Le gouvernement de Sébastien Lecornu a franchi une étape cruciale, jeudi 23 octobre 2025, en actant officiellement le recours à une lettre rectificative pour suspendre la réforme des retraites. Cette procédure inscrit la mesure au cœur du projet de budget de la Sécurité sociale, un « gage de clarté » pour un débat parlementaire qui s’annonce intense.
Une décision actée pour un débat loyal
L’engagement pris par le Premier ministre lors de sa déclaration de politique générale le 14 octobre dernier entre dans le vif du sujet. Réuni ce jeudi 23 octobre en un Conseil des ministres extraordinaire, l’exécutif a formellement acté le recours à une lettre rectificative au projet de loi de financement de la Sécurité sociale (PLFSS) pour 2026.
Cette manœuvre juridique, bien plus qu’une simple formalité, a une portée hautement politique. Le gouvernement y voit un « gage de clarté et de transparence ». En intégrant la suspension directement dans le texte initial du budget de la Sécu, Matignon souhaite garantir la tenue d’un débat parlementaire loyal et sincère sur cette question sociétale majeure. Il s’agissait d’une exigence forte des partis d’opposition, notamment du Rassemblement national et de La France Insoumise, désireux de s’assurer que la promesse serait bien tenue.
Le contenu concret de la suspension
La lettre rectificative ne se contente pas d’un principe ; elle en précise les modalités. Conformément aux annonces de Sébastien Lecornu, elle prévoit :
- La suspension du relèvement de l’âge légal de départ. L’âge est gelé à 62 ans et 9 mois pour les générations concernées, au lieu de continuer sa progression vers 64 ans.
- La suspension du relèvement de la durée de cotisation. Le nombre de trimestres requis pour une retraite à taux plein est figé à 170.
Cette suspension est valable jusqu’au 1er janvier 2028, soit après l’élection présidentielle de 2027, laissant ainsi le soin aux Français de trancher le débat lors du scrutin.
Un coût chiffré et un financement controversé
Si la suspension est une bonne nouvelle pour certains futurs retraités, elle a évidemment un coûtque le gouvernement s’est engagé à compenser. Les dernières évaluations, dévoilées dans la lettre rectificative, chiffrent ce coût à 100 millions d’euros en 2026, puis à 1,4 milliard d’euros en 2027. Ce montant est inférieur aux premières estimations qui évaluaient la facture à 1,8 milliard pour 2027.
Pour financer cette mesure, l’exécutif a dévoilé ses pistes, qui suscitent déjà de vives critiques :
- Une sous-indexation des pensions des retraités. La revalorisation des pensions en 2027 serait réduite de 0,9 point par rapport à l’inflation (0,5 point supplémentaire venant s’ajouter à une sous-indexation de 0,4 point déjà prévue).

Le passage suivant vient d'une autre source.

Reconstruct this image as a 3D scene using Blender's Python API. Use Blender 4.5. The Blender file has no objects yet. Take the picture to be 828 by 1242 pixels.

- Une hausse de la contribution des complémentaires santé. Le taux de contribution des mutuelles et assurances santé passerait de 2,05 % à 2,25 % en 2026.
Les réactions politiques et syndicales
Les choix de financement sont déjà sous le feu des critiques. La CFDT et la CGT ont exprimé leur ferme opposition. « Pour la CFDT, il n’est pas possible que la désindexation des pensions prévoie quasiment deux années blanches pour les retraités en 2026 et 2027 », a réagi Yvan Ricordeau, numéro deux du syndicat. Du côté de la CGT, Denis Gravouil dénonce le fait que l’on « fait payer une micro-suspension de la réforme aux retraités actuels et futurs ».
Sur l’échiquier politique, La France Insoumise dénonce « un jeu de dupe ». « Les retraités partiront trois mois avant mais avec une retraite plus faible », a relevé le député Eric Coquerel. Le Rassemblement national, bien que favorable à la suspension, critique aussi le mode de financement. Marine Le Pen s’est interrogée : « Ils tapent toujours sur les mêmes. Et en l’occurrence, évidemment, les retraités sont assez lourdement frappés ».
Les prochaines étapes
Avec cette étape du Conseil des ministres franchie, le parcours législatif peut maintenant commencer. L’examen du PLFSS pour 2026, intégrant la suspension de la réforme des retraites, doit débuter en commission des affaires sociales de l’Assemblée nationale dès le lundi 28 octobre. Le texte sera ensuite débattu dans l’hémicycle, avec un vote final attendu au plus tard le 12 novembre 2025, avant son examen par le Sénat.
La suspension de la réforme des retraites est désormais officiellement sur les rails, mais le débat parlementaire qui s’ouvre promet d’être animé, tant les modalités de son financement cristallisent les tensions.